Re: my wife's emotional affair
You really should be verifying her commitment to you and the marriage. We've seen on theses threads more times than not the LS trusting their DS blindly after d-day only to have the affair go underground.
You both have a common goal of being open and honest? Wasn't that your common goal on the day you got married? She's already violated your trust and doesn't deserve it until she shows through her actions that she's really on the same page with you again. Due to the nature of EAs, it will be very difficult for her to keep NC.
It sounds like your wife was very heavy into an EA with the OM, this will not be easy for her to get over. You need to be vigilant, because she will crave the attention he gave to her and the attention won't be the same coming from you. It's an addiction and it doesn't go away just because the DS says they'll stop.

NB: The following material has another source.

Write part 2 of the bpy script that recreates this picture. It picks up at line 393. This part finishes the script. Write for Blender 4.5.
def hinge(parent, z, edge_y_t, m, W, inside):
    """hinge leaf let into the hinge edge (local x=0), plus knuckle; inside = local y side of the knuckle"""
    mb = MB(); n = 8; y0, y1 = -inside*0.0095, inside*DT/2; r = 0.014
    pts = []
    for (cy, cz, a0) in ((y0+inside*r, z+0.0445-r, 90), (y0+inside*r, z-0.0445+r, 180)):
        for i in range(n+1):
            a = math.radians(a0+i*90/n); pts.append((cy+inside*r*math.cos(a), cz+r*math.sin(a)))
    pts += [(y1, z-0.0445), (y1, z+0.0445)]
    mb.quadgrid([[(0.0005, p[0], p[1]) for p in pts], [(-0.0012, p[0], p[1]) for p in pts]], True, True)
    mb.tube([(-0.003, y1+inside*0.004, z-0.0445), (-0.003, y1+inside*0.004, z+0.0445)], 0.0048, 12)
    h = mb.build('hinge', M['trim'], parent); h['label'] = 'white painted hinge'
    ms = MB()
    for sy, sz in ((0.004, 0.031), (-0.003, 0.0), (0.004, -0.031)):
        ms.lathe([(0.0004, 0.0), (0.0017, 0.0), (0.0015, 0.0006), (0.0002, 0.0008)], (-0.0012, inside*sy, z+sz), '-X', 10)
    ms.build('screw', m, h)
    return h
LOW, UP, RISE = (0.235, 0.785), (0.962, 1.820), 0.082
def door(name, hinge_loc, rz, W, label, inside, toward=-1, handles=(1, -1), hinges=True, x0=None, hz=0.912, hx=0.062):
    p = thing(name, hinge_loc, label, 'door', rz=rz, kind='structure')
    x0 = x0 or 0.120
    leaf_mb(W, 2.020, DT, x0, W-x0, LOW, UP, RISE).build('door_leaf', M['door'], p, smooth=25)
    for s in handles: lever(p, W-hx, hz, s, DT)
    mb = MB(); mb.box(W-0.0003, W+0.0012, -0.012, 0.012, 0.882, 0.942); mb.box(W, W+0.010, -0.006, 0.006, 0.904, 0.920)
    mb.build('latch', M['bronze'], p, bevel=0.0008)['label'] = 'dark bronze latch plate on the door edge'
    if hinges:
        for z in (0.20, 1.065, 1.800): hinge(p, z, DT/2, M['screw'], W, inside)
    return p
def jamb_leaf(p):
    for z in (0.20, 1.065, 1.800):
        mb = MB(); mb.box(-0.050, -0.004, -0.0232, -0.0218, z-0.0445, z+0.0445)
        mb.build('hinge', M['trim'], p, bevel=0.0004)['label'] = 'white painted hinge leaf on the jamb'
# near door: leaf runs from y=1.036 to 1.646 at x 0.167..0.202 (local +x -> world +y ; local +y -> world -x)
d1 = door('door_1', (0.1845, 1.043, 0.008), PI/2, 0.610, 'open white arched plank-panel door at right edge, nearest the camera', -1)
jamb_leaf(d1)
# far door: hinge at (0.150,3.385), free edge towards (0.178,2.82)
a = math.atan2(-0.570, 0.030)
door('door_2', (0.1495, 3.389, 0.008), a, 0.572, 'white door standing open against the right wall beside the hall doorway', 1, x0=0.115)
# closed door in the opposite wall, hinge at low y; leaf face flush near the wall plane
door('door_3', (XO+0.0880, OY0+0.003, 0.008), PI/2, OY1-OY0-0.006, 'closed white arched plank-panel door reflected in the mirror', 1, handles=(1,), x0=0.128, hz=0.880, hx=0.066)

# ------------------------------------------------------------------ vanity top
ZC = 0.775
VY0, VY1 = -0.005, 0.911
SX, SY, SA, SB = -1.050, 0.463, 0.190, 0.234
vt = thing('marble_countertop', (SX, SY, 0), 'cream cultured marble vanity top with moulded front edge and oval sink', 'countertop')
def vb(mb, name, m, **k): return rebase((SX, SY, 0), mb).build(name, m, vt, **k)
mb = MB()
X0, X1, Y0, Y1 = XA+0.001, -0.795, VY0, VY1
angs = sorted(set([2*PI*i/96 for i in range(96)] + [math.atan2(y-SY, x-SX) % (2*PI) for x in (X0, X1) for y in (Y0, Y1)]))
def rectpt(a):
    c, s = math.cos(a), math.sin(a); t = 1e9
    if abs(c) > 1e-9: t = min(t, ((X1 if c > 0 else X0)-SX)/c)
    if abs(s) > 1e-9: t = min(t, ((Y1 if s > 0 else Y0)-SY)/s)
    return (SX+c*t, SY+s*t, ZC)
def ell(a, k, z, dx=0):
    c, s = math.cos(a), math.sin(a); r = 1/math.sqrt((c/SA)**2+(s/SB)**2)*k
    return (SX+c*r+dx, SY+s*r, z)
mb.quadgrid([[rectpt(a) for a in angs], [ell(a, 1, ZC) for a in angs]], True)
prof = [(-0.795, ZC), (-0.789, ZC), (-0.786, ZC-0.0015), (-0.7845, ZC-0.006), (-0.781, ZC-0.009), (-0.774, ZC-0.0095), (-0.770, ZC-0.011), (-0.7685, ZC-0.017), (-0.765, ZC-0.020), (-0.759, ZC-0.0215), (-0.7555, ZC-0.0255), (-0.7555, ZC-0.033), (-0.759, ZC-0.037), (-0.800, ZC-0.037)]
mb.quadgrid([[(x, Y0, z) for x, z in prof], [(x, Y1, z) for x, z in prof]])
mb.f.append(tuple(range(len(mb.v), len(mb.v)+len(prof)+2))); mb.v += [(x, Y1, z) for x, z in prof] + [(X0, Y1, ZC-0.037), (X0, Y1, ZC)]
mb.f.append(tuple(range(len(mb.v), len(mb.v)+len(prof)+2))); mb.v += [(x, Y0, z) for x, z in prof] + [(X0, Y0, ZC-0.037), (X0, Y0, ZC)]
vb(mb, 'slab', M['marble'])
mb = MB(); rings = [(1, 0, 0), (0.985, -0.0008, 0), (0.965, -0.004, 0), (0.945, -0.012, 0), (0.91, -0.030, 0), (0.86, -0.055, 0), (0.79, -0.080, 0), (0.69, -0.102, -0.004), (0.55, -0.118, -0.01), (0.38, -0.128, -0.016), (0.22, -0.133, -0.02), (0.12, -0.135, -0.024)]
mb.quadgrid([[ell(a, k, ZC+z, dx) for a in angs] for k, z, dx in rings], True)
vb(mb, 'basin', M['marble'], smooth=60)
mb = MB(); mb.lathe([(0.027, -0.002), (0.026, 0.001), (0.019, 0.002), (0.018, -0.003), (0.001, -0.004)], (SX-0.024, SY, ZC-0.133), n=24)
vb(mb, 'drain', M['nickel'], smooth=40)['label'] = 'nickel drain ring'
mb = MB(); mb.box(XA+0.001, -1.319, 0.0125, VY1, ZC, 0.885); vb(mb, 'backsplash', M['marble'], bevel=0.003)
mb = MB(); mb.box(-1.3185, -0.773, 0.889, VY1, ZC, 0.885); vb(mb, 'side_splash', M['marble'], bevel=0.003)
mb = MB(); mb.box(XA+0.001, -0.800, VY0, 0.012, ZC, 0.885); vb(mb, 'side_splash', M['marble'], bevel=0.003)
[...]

I'm so sorry you have to go through this, but stay vigilant and keep digging. Your wife states the affair was not physical, but be braced for the fact that most DS's trickle truth and it's very possible she had a PA too. Especially if she hasn't been sleeping with you, it's possible it was her way of being faithful to the OM.

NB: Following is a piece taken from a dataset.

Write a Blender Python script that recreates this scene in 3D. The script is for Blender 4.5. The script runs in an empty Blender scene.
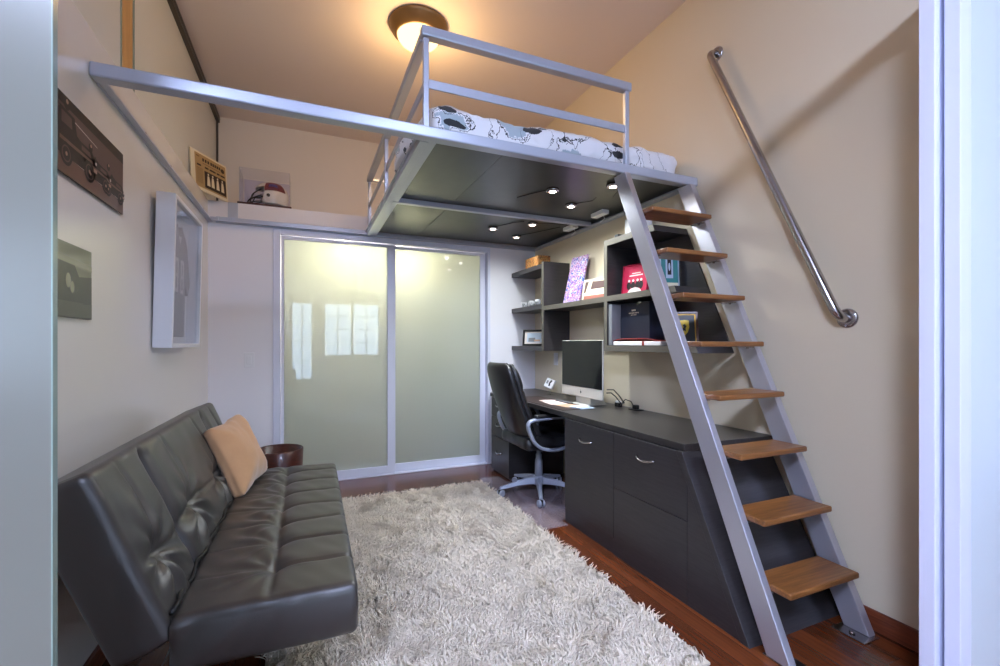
import bpy, bmesh, math, random
import numpy as np
from mathutils import Vector, Matrix, noise
random.seed(7); rng = np.random.default_rng(7)
C = bpy.context.scene.collection
PI = math.pi
XL, XR, YB, YU, ZC, XG = -.711, 2.19, 4.18, 4.99, 3.35, -.78
YF = .75                                   # plane of the sliding front doors
# ------------------------------------------------------------------ materials
def lin(c):
    return tuple(((v/255)/12.92 if v/255 <= .04045 else ((v/255+.055)/1.055)**2.4) for v in c)+(1,)
def nodes(name):
    m = bpy.data.materials.new(name); m.use_nodes = True
    nt = m.node_tree; nt.nodes.clear()
    out = nt.nodes.new('ShaderNodeOutputMaterial')
    return m, nt, out
def N(nt, t, **kw):
    n = nt.nodes.new(t)
    for k, v in kw.items():
        if k[0] == '_': setattr(n, k[1:], v)
        else: n.inputs[k.replace('__', ' ')].default_value = v
    return n
def mat(name, col, rough=.5, metal=0, coat=0, bump=0, bscale=200, var=0, vscale=3, spec=.5, stretch=None, sheen=0, coatr=.08):
    m, nt, out = nodes(name)
    p = N(nt, 'ShaderNodeBsdfPrincipled', Base__Color=lin(col), Roughness=rough, Metallic=metal)
    p.inputs['Coat Weight'].default_value = coat; p.inputs['Coat Roughness'].default_value = coatr
    p.inputs['Specular IOR Level'].default_value = spec
    p.inputs['Sheen Weight'].default_value = sheen
    nt.links.new(p.outputs[0], out.inputs[0])
    tc = N(nt, 'ShaderNodeTexCoord')
    vec = tc.outputs['Object']
    if stretch:
        mp = N(nt, 'ShaderNodeMapping', Scale=stretch); nt.links.new(vec, mp.inputs[0]); vec = mp.outputs[0]
    if var:
        n = N(nt, 'ShaderNodeTexNoise', Scale=vscale, Detail=6.0, Roughness=.6); nt.links.new(vec, n.inputs['Vector'])
        r = N(nt, 'ShaderNodeMapRange'); r.inputs[1].default_value = .3; r.inputs[2].default_value = .7
        r.inputs[3].default_value = 1-var; r.inputs[4].default_value = 1+var; nt.links.new(n.outputs[0], r.inputs[0])
        mx = N(nt, 'ShaderNodeVectorMath', _operation='SCALE'); mx.inputs[0].default_value = lin(col)[:3]
        nt.links.new(r.outputs[0], mx.inputs['Scale']); nt.links.new(mx.outputs[0], p.inputs['Base Color'])
    if bump:
        n = N(nt, 'ShaderNodeTexNoise', Scale=bscale, Detail=3.0); nt.links.new(vec, n.inputs['Vector'])
        b = N(nt, 'ShaderNodeBump', Strength=bump, Distance=.002); nt.links.new(n.outputs[0], b.inputs['Height'])
        nt.links.new(b.outputs[0], p.inputs['Normal'])
    return m
def emit(name, col, s):
    m, nt, out = nodes(name); e = N(nt, 'ShaderNodeEmission', Color=lin(col), Strength=s); nt.links.new(e.outputs[0], out.inputs[0]); return m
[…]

Please tell the OMW, because it increases your chances of saving your marriage. The OM will be busy saving his own marriage and will most likely toss aside your wife. Don't tell your wife you're doing this, she will want to protect the OM. She'll also realize that by exposing to the OMW, the affair will most likely be truly dead and no longer an option. She'll may be furious with you for exposing, but that's evidence of a DS who wasn't really ready to recommit. They're loyalities are with the OM.

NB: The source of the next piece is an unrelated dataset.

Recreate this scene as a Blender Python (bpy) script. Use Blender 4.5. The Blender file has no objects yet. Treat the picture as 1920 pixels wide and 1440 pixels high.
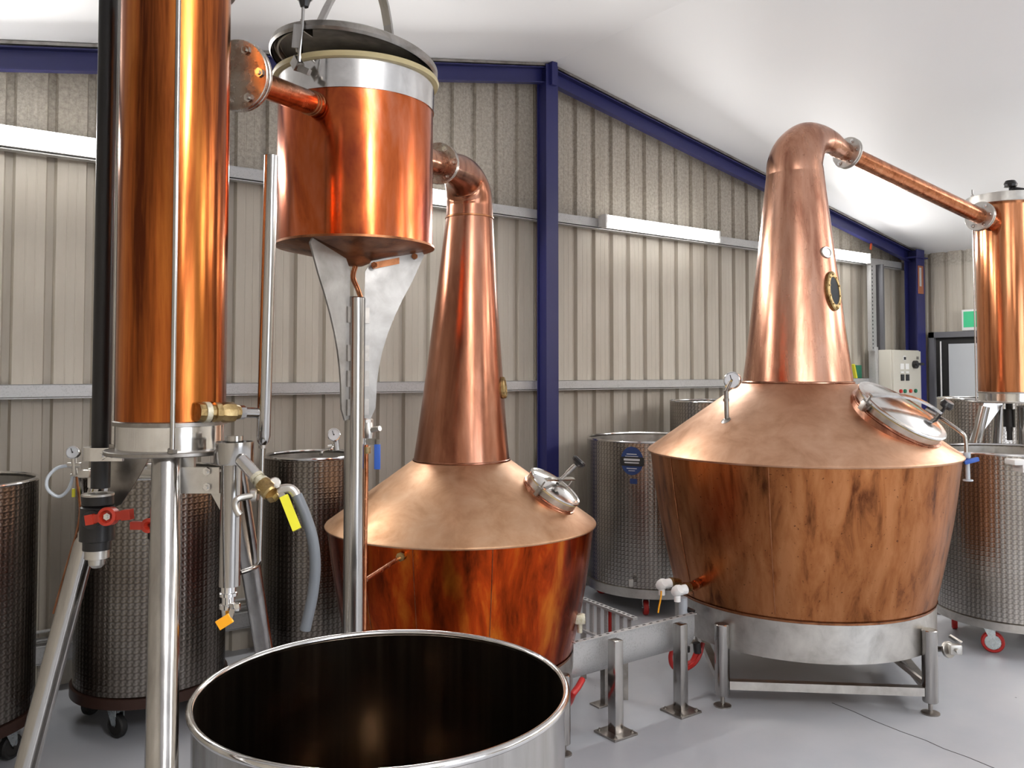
import bpy, bmesh, math, random
from mathutils import Vector, Matrix
random.seed(4)
pi = math.pi
R_ = math.radians
col = bpy.context.scene.collection
sc = bpy.context.scene

# ------------------------------------------------------------------ camera, world, exposure
YAW = R_(36.6)            # the camera looks 36.6 degrees to the right of the gable wall's normal
PITCH = R_(2.0)
EYE = 1.62
FPX = 1600.0
cam_d = bpy.data.cameras.new('camera')
cam = bpy.data.objects.new('camera', cam_d)
col.objects.link(cam)
cam.location = (0, 0, EYE)
cam.rotation_euler = (pi/2 + PITCH, 0, -YAW)
cam_d.sensor_width = 36
cam_d.lens = 36*FPX/1920
cam_d.shift_y = -78/1920
cam_d.clip_start = 0.05
sc.camera = cam
sc.view_settings.view_transform = 'Standard'
sc.view_settings.look = 'None'
sc.view_settings.gamma = 1
sc.view_settings.use_curve_mapping = False
sc.view_settings.exposure = 0.47
sc.cycles.use_denoising = True
sc.cycles.max_bounces = 10
sc.cycles.glossy_bounces = 6
sc.cycles.sample_clamp_indirect = 6
w = bpy.data.worlds.new('world'); sc.world = w
w.use_nodes = True
w.node_tree.nodes['Background'].inputs[0].default_value = (0.75, 0.85, 1, 1)
w.node_tree.nodes['Background'].inputs[1].default_value = 1.2

def area_light(name, loc, rot, sx, sy, power, color=(1, 1, 1)):
    l = bpy.data.lights.new(name, 'AREA'); l.shape = 'RECTANGLE'
    l.size = sx; l.size_y = sy; l.energy = power; l.color = color
    o = bpy.data.objects.new(name, l); col.objects.link(o)
    o.location = loc; o.rotation_euler = rot
    return o
# added fill light shaped like an open door behind the camera
area_light('door_fill_light', (3.4, -6.95, 1.55), (pi/2, 0, 0), 3.4, 2.9, 62, (0.93, 0.96, 1))
# unseen battens added to brighten the shed, behind and beside the camera
ADDED_LAMPS = [(0.9, -0.5), (6.6, -0.7), (0.9, -3.6), (6.6, -3.6), (7.9, 1.4)]
LAMP_W = 60
for i, (x, y) in enumerate(ADDED_LAMPS):
    zc = 3.89 - 0.185*abs(x-3.925) - 0.45
    area_light('added_lamp_light', (x, y, zc-.04), (0, 0, 0), 0.14, 1.5, LAMP_W, (1, 0.975, 0.95))
    area_light('added_lamp_uplight', (x, y, zc+.04), (pi, 0, 0), 0.14, 1.5, LAMP_W*.75, (1, 0.975, 0.95))  # uplight added to brighten the ceiling
WALL_LAMPS = [(-0.32, 0.99), (2.05, 3.36), (4.47, 5.82), (6.85, 8.17)]
for x0, x1 in WALL_LAMPS:
    area_light('wall_lamp_light', ((x0+x1)/2, 4.80, 2.79), (R_(62), 0, pi), x1-x0-.04, 0.09, 22, (1, 0.985, 0.96))

# ------------------------------------------------------------------ plan frame (X right of the camera axis, d ahead of it, z up)
def W(p):
    X, d, z = p
    return Vector((X*math.cos(YAW) + d*math.sin(YAW), -X*math.sin(YAW) + d*math.cos(YAW), z))
def at(px, py, d):
    """plan point seen along a sight line at distance d ahead"""
    r = (px-960)/FPX; t = (720-78-py)/FPX
    f = math.cos(PITCH) - t*math.sin(PITCH)
    k = d/f
    return Vector((r*k, d, EYE + k*(math.sin(PITCH) + t*math.cos(PITCH))))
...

Be aware of your wife and if you think she is truly remorseful. A remoseful spouse who wants to commit will be willing to do anything to save the marriage. They'll offer to expose to the world, they'll get tested for STD's, they'll take a polygraph, they'll reveal all passwords, they'll offer to be GPS tracked, they'll take all blame for the actual affair . . . these are indicators you have a spouse who is serious about saving the marriage. If the DS balks at anything you need to heal, blameshifts, gets defensive, and trickle truths . . . it is not a good sign.